On Thursday, the Laurel Leader-Call in Mississippi -- a four-day-a-week newspaper for the last few months, which still qualified it as a daily -- suddenly announced, We're done. This is it. Goodbye. Doubtless the death-of-print people will hail this as another example of the triumphs of the digital world.

But -- Laurel, Miss.? This is even weirder an epicenter than lower Michigan.

It seems to be in large part a different story, one that's been seen before. Community Newspaper Holdings owned the Leader-Call, and had people in the community write local columns. One of them was Jim Cegielski, who moved to Laurel in 1996, possibly -- it's hard to track some of this stuff -- from right here in Burlington County, N.J. (He may be the same Jim Cegielski who wrote a fan book about Howard Stern, or he may not.) At any rate, when the newspaper holocaust started in the mid-2000s, CNHI apparently cut off its freelance local columnists' pay, asking them to write free. (Getting this from a fuzzy copy of a front page of the ReView.) Among them were Cegielski and some other local citizens, including Mark Thornton, who became editor of the ReView, who was a local businessman.
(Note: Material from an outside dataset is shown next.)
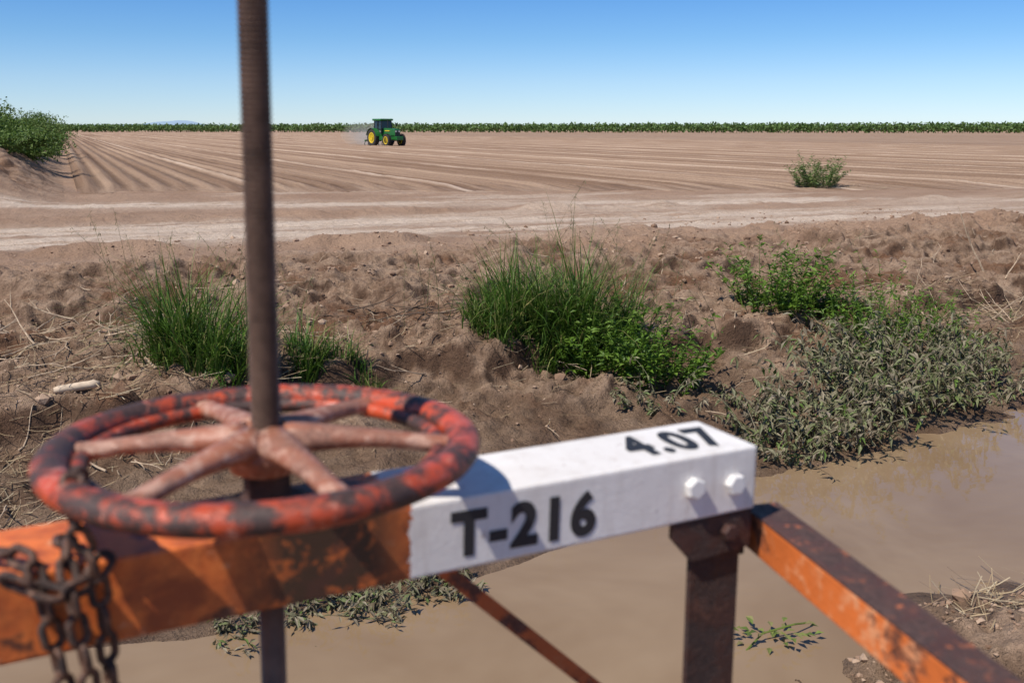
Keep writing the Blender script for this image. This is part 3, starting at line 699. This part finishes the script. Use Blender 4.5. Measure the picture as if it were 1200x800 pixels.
# ---------------------------------------------------------------- light, sky, camera
SE,SRx,SRy=56,-.60,-.58
az=math.atan2(SRx,SRy)
w=bpy.data.worlds.new('World'); scn.world=w; w.use_nodes=True; nt=w.node_tree
sky=nt.nodes.new('ShaderNodeTexSky'); sky.sky_type='NISHITA'; sky.sun_disc=False
sky.sun_elevation=R(SE); sky.sun_rotation=az%(2*math.pi); sky.altitude=0; sky.air_density=1.0; sky.dust_density=0.0; sky.ozone_density=1.0
tcw=nt.nodes.new('ShaderNodeTexCoord'); sz=nt.nodes.new('ShaderNodeSeparateXYZ'); nt.links.new(tcw.outputs['Generated'],sz.inputs[0])
rp=nt.nodes.new('ShaderNodeValToRGB'); nt.links.new(sz.outputs[2],rp.inputs[0])
e=rp.color_ramp.elements
while len(e)<5: e.new(.5)
for i,(p,c) in enumerate([(0.0,(.48,.64,1.0)),(.045,(.42,.58,.90)),(.085,(.31,.51,.82)),(.14,(.22,.44,.78)),(.5,(.38,.50,.66))]):
    e[i].position=p; e[i].color=(*c,1)
mx=nt.nodes.new('ShaderNodeMix'); mx.data_type='RGBA'; mx.blend_type='MULTIPLY'; mx.inputs['Factor'].default_value=1
nt.links.new(sky.outputs[0],mx.inputs[6]); nt.links.new(rp.outputs[0],mx.inputs[7])
nt.links.new(mx.outputs[2],nt.nodes['Background'].inputs[0]); nt.nodes['Background'].inputs[1].default_value=.15
sl=bpy.data.lights.new('sun','SUN'); sl.energy=5.0; sl.angle=R(.53); sl.color=(1,.945,.86)
so=bpy.data.objects.new('sun',sl); scn.collection.objects.link(so)
dv=Vector((math.sin(az)*math.cos(R(SE)),math.cos(az)*math.cos(R(SE)),math.sin(R(SE))))
so.rotation_euler=dv.to_track_quat('Z','Y').to_euler()
cd=bpy.data.cameras.new('camera'); cam=bpy.data.objects.new('camera',cd); scn.collection.objects.link(cam)
cam.location=(0,0,1.9); cam.rotation_euler=(R(90-12.04),0,0); cd.lens=35; cd.sensor_width=36; cd.clip_start=.02; cd.clip_end=12000
cd.dof.use_dof=True; cd.dof.focus_distance=13; cd.dof.aperture_fstop=4.5
scn.camera=cam
scn.view_settings.view_transform='Standard'; scn.view_settings.look='None'; scn.view_settings.exposure=0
They started a competing weekly newspaper, the ReView of Jones County, which delighted in pointing out what it considered the shortcomings of the Leader-Call. It also pointed out that the Leader-Call's owners were based in Alabama. Didn't know there was an Alabama-Mississippi feud, but apparently.

This wasn't a matter of a small newspaper not having a Web presence -- the Leader-Call posted everything, while it appears that the ReView kept stuff behind a paywall. It's hard to tell, there's little online documentation. But we've seen this before in small towns. Big newspaper company lets go of publisher, editor, columnists, whoever. Publisher, editor, columnists, whoever, being the sort who have determined they plan to spend their lives in this community, get P.O.'d and start their own weekly newspaper. They defy the conventions of the newspaper business and get personal about the competitor. They often run articles with a bit more of an attitude than the competition, and go to John Q. Storekeeper and say, Now don't you want to keep your money in the community?. Local merchants put their ads in the locally owned (and cheaper) competitor. As there aren't that many local merchants, the established paper's profit margin quickly falls away.

The publisher of the upstart always says that the big, bad chain paper isn't serving the local community. And it very well may not be. However, it usually was serving the community just fine until it let him or her go. (How many upstart weeklies and websites and journalism critiques are started by people whose initial motive is revenge!) There's nothing wrong with this at all. It's old-fashioned newspaper warfare. And today, the winner doesn't feel the need to go to six days a week, because daily obits and the like can be published online. But it doesn't say very much about the future of journalism in print or online. It says a lot more about, don't piss off the wanna-be opinion makers in a small town. If Jim Cegielski indeed was the guy who wrote a book about Howard Stern, CNHI should have known that he was going to take having his pay cut as 1) the Evil Empire against the Little Guy and 2) don't be bound by the conventions of propriety.

At my first job, in Richmond, Ind., we had a weekly paper, the Graphic, run by a man named Vic Jose. Our paper had no classified base because the Graphic basically gave away the ads. It merely needed enough money to enable Vic Jose to opine every week on what was wrong with Richmond and the world. (Full disclosure: His son lived next door to my mother and I went to grade school with his nephew. In the small world of the North Side, Vic Jose was a childhood friend of Kurt Vonnegut Jr., whose uncles owned the Vonnegut Hardware Co. where my grandfather and grandmother worked.)  Vic was often attacking the Pal-Item. The Pal-Item rarely even deigned to notice Jose. In part, Vic was running an alt-weekly without the counterculture gloss. Vic was a hard-working, often crusading journalist tilting against the windmills of the power structure and the Way Things Are, who cared deeply about his community, his country, freedom of the press, and the role of the small-weekly, mad-as-hell type newspaperman. But because the Graphic very clearly was the voice of  Vic Jose, it could say things that the Pal-Item -- both when it was owned by a prominent local family and when it was owned by Gannett -- thought it could not do. The Pal-Item saw itself as part of the civic leadership of the community. It felt it needed to reflect a balanced opinion. It was in the same civic sphere as the Second National Bank and Knollenberg's. Vic Jose saw himself as Vic Jose. He was a leader in the chamber of commerce, he was a contributor to civic causes, but the newspaper reflected him and not "responsible opinion." I expect the Laurel Leader-Call saw itself the same way as the Pal-Item. The ReView doubtless saw itself as a guerrilla band of local journalists saying what the Leader-Call wouldn't say, couldn't say. All well and good. But if the Leader-Call had kept paying those community columnists, they would have seen it as a perfectly fine newspaper. The lesson to take from this is: The people who want to be community journalists are not doing it because they care about your newspaper. They care about what they want to say. They can turn on you in a second. Deal with them at your peril.

CNHI wasted no time in shutting off the Leader-Call's server. That paper is just gone. You can only see some cached pages. That says to me, boy, this was personal. Someone in CNHI, I'd say, just got tired of dealing with the problem in Laurel. The question now is: What does the ReView of Jones County become? Does it reach out to all the people who liked the Leader-Call? In doing so, does it become more of a typical newspaper? Time will tell.

1 comment:

Anonymous said...

Incredibly insightful considering that the author was many states removed from the action. You should know that the ReView has not only purchased the Leader-Call name, they have become the Leader-Call. In the meantime, another corporate newspaper has moved into town to compete with them. We need a reality show in Laurel, MS....."Newspaper Wars".